Queen Blag for Today


". . . So, NOW who's lagging on the blogging? :)

I think we should make the official term for that, "blagging."


This little bit of gentle chastisement is from my daughter who,
just the other day, I chided for neglecting her fun-to-read blog.

So . . . we have a new term: "blag" for a blog lagger or someone
who is lagging behind in posting their blog.

Hence, I have dubbed myself "Queen Blag for Today."

Monday, March 01, 2004

It's sliding towards the evening

I emerged from my windowless cubicle to see that it is raining outside. How wonderful that it is precipitating drops instead of flakes. I hear we may even have a thunderstorm yet, tonight. Even more wonderful! Thunder-dunder away!

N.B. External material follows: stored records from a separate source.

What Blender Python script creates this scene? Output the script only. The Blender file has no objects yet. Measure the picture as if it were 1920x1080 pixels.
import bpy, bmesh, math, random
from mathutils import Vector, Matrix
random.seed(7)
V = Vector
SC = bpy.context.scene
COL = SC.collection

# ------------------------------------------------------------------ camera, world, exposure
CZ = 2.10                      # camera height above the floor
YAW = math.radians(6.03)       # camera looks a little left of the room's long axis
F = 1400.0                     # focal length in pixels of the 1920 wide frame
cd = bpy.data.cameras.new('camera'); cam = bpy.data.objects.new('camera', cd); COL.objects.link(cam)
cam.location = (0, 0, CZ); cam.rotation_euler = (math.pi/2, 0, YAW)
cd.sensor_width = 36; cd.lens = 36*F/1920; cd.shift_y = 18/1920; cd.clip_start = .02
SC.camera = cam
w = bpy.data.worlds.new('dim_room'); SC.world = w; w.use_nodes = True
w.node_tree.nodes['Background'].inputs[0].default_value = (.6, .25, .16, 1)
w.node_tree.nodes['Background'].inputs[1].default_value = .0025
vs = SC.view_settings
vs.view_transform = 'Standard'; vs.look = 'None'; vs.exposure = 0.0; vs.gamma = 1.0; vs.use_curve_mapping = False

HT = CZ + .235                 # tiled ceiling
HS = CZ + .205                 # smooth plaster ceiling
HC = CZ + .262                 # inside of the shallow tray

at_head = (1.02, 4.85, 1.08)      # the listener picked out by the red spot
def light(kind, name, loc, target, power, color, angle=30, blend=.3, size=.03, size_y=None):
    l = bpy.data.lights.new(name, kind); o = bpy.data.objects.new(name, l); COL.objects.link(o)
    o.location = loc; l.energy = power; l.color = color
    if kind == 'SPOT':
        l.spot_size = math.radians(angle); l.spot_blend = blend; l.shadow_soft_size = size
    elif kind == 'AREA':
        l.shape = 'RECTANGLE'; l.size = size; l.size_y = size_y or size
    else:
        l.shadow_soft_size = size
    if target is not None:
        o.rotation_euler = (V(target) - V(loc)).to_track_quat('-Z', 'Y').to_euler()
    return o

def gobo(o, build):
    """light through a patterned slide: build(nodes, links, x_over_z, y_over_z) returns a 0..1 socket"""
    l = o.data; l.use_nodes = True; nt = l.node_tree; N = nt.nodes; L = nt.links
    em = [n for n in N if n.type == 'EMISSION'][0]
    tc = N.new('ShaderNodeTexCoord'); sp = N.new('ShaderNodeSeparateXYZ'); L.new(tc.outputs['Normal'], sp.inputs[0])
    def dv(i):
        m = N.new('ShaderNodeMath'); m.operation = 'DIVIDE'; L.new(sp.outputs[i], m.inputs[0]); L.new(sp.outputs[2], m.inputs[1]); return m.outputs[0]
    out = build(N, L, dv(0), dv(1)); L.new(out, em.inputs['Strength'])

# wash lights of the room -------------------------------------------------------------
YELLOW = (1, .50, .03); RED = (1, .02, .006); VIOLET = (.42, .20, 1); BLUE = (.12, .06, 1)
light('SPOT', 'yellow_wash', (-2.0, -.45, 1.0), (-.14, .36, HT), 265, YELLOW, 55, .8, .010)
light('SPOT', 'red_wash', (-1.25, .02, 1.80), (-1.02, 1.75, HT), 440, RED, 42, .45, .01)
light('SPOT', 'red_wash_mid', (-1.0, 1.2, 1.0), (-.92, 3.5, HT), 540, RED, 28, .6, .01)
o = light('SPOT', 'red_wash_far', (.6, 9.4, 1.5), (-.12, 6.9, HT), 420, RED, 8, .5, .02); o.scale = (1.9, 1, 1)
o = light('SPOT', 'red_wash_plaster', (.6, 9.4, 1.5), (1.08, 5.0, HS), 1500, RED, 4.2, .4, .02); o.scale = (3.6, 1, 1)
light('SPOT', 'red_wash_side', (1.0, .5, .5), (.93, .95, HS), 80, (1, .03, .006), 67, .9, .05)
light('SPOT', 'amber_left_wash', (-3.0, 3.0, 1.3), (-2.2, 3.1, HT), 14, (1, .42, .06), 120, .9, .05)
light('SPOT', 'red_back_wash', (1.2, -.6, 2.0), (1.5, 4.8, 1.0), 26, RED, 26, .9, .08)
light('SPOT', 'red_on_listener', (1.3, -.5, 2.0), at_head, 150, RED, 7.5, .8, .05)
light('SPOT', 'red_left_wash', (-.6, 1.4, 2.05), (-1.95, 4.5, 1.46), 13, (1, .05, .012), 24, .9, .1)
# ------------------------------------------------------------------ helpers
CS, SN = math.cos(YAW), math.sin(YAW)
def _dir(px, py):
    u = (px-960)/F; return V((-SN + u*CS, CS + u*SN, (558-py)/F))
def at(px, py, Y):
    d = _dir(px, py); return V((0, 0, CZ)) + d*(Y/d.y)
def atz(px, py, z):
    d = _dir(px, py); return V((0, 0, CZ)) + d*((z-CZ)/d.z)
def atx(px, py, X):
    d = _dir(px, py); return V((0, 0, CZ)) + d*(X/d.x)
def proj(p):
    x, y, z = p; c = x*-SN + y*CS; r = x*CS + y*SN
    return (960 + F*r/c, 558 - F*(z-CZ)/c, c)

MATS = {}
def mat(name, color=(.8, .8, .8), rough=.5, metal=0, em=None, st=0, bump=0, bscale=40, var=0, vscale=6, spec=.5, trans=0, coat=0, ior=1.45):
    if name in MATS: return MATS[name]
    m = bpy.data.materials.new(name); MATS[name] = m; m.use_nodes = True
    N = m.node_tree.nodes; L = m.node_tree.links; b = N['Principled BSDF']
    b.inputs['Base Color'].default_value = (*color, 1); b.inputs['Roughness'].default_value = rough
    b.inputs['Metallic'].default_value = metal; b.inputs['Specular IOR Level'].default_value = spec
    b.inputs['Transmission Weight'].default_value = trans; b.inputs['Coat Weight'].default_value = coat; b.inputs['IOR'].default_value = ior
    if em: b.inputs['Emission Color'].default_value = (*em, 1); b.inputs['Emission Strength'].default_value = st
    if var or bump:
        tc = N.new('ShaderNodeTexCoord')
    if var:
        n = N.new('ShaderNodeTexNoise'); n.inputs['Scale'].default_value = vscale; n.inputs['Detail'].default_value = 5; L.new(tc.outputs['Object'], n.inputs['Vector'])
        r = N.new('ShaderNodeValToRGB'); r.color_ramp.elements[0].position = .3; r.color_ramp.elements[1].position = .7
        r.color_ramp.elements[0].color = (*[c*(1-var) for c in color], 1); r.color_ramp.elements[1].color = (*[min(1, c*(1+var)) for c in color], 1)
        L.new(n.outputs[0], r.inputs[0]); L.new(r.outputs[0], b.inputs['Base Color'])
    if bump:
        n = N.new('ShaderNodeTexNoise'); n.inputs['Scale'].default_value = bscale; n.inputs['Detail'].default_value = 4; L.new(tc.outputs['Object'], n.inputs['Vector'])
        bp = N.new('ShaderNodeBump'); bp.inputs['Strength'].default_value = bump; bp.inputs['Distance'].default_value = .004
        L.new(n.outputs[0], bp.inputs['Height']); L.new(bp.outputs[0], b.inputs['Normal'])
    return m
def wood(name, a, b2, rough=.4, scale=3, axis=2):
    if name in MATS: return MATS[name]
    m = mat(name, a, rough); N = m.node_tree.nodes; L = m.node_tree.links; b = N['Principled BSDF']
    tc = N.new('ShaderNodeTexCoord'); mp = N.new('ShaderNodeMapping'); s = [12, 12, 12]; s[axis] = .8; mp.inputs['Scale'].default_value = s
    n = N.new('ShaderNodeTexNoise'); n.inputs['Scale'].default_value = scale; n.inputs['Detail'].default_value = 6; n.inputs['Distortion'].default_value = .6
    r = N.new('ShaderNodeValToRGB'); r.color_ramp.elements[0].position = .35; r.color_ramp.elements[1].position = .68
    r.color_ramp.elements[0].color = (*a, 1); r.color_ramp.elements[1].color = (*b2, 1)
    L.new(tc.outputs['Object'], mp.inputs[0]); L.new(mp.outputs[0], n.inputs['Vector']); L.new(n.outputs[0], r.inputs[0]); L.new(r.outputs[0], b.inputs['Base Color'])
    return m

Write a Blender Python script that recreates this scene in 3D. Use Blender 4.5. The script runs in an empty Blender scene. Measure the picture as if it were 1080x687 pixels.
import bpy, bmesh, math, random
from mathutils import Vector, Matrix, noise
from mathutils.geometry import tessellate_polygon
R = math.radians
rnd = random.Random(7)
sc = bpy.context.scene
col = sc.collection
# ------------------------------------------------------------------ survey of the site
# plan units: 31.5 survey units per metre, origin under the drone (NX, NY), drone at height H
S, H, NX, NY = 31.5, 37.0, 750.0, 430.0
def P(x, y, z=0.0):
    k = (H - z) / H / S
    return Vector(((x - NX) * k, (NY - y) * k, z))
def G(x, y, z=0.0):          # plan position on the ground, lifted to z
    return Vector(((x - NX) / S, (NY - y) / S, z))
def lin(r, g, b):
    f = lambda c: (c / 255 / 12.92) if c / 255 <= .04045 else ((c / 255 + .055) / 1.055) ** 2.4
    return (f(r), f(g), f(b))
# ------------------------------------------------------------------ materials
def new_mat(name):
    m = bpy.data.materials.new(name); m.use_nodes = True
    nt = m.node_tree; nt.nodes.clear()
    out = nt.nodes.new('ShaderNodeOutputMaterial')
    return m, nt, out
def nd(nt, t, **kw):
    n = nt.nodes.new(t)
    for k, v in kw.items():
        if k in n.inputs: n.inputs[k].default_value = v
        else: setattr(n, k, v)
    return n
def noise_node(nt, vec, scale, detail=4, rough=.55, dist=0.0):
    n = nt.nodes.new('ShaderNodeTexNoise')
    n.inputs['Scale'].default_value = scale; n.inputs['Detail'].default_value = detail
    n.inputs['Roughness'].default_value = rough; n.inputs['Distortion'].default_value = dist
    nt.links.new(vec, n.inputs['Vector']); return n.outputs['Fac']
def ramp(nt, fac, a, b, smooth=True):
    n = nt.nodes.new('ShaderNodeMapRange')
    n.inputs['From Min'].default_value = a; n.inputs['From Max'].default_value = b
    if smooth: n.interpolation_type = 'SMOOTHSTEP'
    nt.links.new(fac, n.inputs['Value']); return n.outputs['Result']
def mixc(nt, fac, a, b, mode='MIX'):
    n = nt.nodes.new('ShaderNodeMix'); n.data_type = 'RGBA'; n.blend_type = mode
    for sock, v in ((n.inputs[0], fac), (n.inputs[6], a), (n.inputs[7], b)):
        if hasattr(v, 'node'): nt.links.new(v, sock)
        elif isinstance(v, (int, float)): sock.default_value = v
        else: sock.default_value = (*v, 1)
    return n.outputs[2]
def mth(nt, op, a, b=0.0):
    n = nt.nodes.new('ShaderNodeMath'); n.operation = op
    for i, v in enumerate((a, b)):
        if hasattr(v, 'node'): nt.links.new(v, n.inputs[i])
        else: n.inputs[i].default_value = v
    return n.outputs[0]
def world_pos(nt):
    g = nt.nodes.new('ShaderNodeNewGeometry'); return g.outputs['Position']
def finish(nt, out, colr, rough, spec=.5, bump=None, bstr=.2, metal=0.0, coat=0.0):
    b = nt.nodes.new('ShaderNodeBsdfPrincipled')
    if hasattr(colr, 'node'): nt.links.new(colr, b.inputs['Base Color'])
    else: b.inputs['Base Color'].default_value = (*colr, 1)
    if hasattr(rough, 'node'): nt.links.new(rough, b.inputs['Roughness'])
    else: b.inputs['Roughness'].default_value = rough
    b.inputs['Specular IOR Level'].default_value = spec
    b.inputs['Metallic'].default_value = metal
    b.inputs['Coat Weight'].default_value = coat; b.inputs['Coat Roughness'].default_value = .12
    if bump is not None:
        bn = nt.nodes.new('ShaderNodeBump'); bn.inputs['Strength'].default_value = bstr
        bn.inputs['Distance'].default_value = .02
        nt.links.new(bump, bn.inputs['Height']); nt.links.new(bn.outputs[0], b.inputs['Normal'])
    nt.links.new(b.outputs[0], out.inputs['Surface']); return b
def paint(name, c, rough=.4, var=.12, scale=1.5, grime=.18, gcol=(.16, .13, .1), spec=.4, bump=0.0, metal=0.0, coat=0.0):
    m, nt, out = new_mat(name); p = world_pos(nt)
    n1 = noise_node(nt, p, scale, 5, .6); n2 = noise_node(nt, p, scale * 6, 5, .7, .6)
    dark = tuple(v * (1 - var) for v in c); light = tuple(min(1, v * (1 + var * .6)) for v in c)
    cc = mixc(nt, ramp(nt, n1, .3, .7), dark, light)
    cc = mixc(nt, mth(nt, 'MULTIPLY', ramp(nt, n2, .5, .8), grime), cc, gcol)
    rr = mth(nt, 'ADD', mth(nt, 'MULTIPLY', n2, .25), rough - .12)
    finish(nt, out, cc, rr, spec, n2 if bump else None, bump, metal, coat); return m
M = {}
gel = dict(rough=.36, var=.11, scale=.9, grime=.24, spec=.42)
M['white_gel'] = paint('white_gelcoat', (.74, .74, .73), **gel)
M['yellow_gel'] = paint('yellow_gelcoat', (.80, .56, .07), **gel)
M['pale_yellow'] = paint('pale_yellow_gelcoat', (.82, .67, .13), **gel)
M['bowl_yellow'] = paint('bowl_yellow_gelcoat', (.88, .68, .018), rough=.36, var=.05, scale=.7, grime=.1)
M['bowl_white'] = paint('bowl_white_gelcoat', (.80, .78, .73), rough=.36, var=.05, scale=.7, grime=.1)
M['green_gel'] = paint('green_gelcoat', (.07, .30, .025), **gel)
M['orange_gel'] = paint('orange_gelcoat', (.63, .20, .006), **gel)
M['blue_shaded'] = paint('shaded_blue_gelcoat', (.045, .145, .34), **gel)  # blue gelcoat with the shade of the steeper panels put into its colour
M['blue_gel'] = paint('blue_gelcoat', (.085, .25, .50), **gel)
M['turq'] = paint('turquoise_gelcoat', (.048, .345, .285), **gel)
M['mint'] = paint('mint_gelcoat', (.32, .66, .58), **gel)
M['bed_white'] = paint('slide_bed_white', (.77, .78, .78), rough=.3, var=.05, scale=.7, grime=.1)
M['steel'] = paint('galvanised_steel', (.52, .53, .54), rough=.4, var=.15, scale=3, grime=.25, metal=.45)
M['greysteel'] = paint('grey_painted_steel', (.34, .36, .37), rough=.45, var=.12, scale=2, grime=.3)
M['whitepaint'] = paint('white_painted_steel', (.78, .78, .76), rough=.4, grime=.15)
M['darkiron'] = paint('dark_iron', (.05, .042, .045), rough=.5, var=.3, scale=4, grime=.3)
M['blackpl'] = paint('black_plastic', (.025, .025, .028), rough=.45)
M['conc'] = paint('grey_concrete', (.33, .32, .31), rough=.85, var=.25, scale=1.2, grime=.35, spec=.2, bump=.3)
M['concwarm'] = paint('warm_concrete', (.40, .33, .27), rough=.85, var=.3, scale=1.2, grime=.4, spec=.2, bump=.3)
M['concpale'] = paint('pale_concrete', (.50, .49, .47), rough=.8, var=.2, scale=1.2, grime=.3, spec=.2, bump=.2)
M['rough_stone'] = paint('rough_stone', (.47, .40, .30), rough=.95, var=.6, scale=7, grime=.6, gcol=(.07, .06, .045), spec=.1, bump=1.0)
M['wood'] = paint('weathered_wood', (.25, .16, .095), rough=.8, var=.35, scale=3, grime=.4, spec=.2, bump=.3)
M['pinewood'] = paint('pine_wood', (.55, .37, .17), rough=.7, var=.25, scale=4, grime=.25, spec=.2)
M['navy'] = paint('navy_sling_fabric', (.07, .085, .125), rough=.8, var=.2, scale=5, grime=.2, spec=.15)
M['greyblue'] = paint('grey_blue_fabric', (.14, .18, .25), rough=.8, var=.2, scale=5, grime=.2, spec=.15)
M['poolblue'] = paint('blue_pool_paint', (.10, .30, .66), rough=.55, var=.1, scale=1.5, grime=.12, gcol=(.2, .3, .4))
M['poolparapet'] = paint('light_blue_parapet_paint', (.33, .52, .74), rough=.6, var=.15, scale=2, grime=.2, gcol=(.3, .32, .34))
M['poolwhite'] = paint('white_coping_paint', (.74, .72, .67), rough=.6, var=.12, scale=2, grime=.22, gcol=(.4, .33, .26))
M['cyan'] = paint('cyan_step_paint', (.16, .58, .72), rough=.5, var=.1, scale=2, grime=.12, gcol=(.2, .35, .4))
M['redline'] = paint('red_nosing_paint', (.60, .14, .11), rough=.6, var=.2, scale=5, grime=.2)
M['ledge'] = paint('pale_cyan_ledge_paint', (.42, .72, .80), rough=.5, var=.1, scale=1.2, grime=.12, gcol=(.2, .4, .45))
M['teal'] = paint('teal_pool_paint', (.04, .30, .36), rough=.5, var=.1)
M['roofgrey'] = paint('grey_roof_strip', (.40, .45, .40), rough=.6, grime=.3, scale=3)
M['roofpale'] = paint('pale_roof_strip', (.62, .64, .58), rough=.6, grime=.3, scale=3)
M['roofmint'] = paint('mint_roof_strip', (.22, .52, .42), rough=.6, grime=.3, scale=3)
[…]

I worked very hard today, evaluating several UG NX files for their applicability to a course that I am developing. The first one was the worst; after that, they got easier.

I'm feeling oddly at peace right now. I love the thought of going home to our little house on Hyland. Even though, right now, it's just me, our house is quiet, uncluttered, almost serene. I love the prospect that I may hear thunder, as well as the pattering of raindrops. I am happy that what I did today, here at work, felt purposeful for a change, a welcome change.

Perhaps I will even do some watercolors tonight? Wouldn't that be lovely?

look out . . . now I'm dangerous

Lina was kind enough to point me to an online tutorial on HTML and CSS.

Since I'm such a color nut, I'm having fun just playing around with the hex codes for a bunch of different colors. I also will have to experiment with the fonts and their different sizes.


an example of code by Cascading Style Sheets (CSS)



As I'm on my lunchhour, I guess I have to get back to work. Waaaaahhh!

an HTML stretch

okay . . . this isn't exactly what I want, but I have to learn how to manipulate this bit of HTML code


.....C-a-l-y-p-s-o.....G-r-e-e-n.....



Lina, how do I modify the font size and style?

Welcome to March Madness and Daffy-ness!

I'm still so new at this that I get excited checking my blog to see if anyone's written! Silly! I have to keep reminding myself that I'm the only one who can do that!

But I will congratulate you, Lina, on posting in your blog . . . finally! And I love how you highlighted Daffodils!

And talking with my dear sister last night, I floated the idea out to her of having a group blog, a family blog; it could be an addendum, so to speak, to our March Madness Wendish Spartans dialog!